Euclid's Notion of Area and Scissors Congruence
Category Technology Sunday - August 20 2023, 14:06 UTC - 1 year ago Ancient Greek mathematical found Euclid derived scissors congruence to calculate the areas of various shapes and the notion of geometric area. This inspired German mathematician David Hilbert to propose the third problem to cut and paste 3D objects back together without losing the original volume. Modern mathematicians use Euclid's notion of area to compute the area of shapes even today.
In math class, you probably learned how to compute the area of lots of different shapes by memorizing algebraic formulas. Remember "base x height" for rectangles and "½ base x height" for triangles? Or "𝜋 x radius²" for circles? .
But if you were in math class in ancient Greece, you might have learned something very different. Ancient Greek mathematicians, such as Euclid, thought of area as something geometric, not algebraic. Euclid’s geometric perspective, recorded in his foundational work "Elements," has influenced research programs across centuries – even the work of mathematicians today, like the two of us.
Modern mathematicians refer to Euclid’s concept of "having equal area" as "being scissors congruent." This idea, based on cutting up shapes and pasting them back together in different ways, has inspired interesting mathematics beyond just computing areas of triangles and squares. The story of scissors congruence demonstrates how classical problems in geometry can find new life in the strange world of abstract modern math.
Euclid’s notion of area .
Today, people think of the area of a shape as a single number that can be computed using algebraic formulas or calculus. So what does it mean to think of area as something geometric the way the ancient Greeks did? .
Imagine you’re back in math class and you have a pair of scissors, some tape and a piece of construction paper. Your teacher instructs you to make a new flat, two-dimensional shape using all of the construction paper and only straight-line cuts. Using your scissors, you cut the paper into a bunch of pieces. You start moving these pieces around – maybe you rotate them or flip them over – and you tape them back together to form a new shape.

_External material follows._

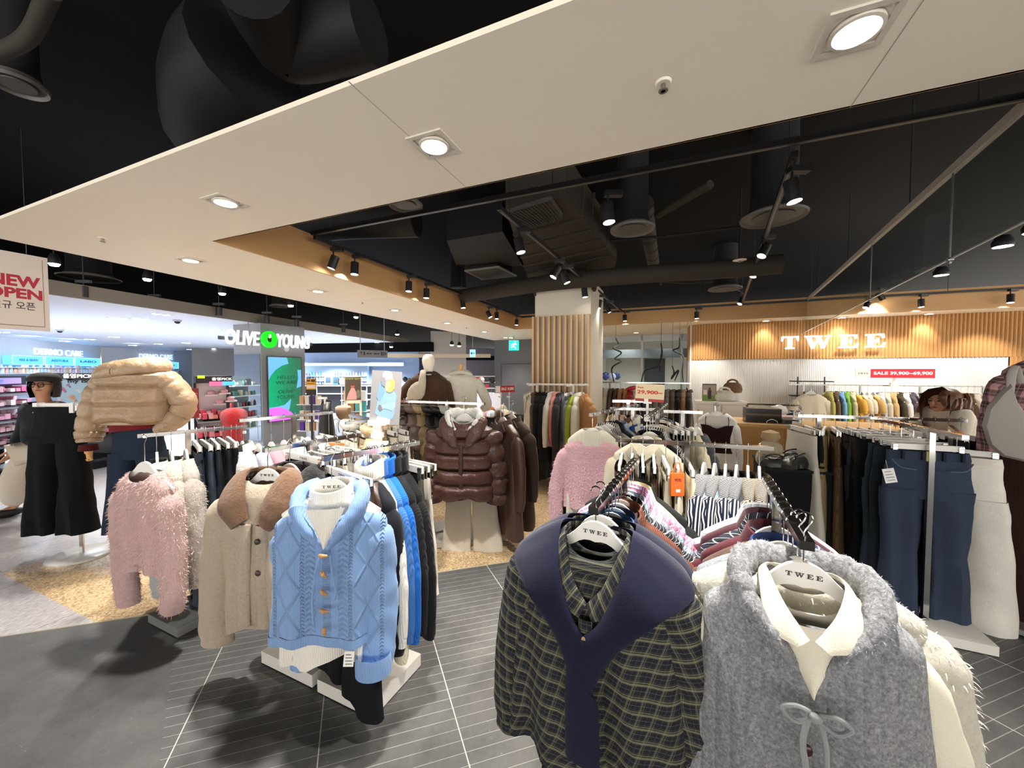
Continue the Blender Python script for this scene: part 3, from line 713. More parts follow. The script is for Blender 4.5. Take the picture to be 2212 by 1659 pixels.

Using your algebraic formulas for area, you could check that the area of your new shape is equal to the original area of the construction paper. No matter how a 2D shape is cut up – as long as all the pieces are taped back together without overlap – the area of the old and the new shape will always be equal.
For Euclid, area is the measurement that is preserved by this geometric "cutting-and-pasting." He would say that the new shape you made is "equal" to the original piece of construction paper – mathematicians today would say the two are "scissors congruent." .
What can your new shape look like? Because you’re only allowed to make straight-line cuts, it has to be a polygon, meaning none of the sides can be curved.
Could you have made any possible polygon with the same area as your original piece of paper? The answer, amazingly, is yes – there’s even a step-by-step guide from the 1800s that tells you exactly how to do it.
In other words, for polygons, Euclid’s notion of area is exactly the same as the modern one. In fact, you may have even used Euclid’s idea of area before in computations without knowing it.
For example, you can use scissors congruence to compute the area of a pentagon. Since area is preserved if you cut the pentagon up into smaller triangles, you can instead find the area of these triangles (using "½ base x height") and add them up to get the answer.
Hilbert’s third problem .
Perhaps the most infa​mous example of scissors congruence comes from the third problem made famous by German mathematician David Hilbert. Hilbert wrote a list of 23 mathematical problems in 1900 with the goal of inspiring the next generation of mathematicians. Of these, the third problem asked: .
"Given any two polyhedra of equal volume, is it always possible to cut the first into finitely many polyhedral pieces which can be reassembled to form the second polyhedron?" .
Simply put, you are asked to figure out a way to cut up a 3D object with scissors and paste it back together to make a new 3D object. To solve it, you need to understand something very similar to Euclidean area – the idea that something geometric is preserved if you cut the 3D object up into pieces that can be reassembled.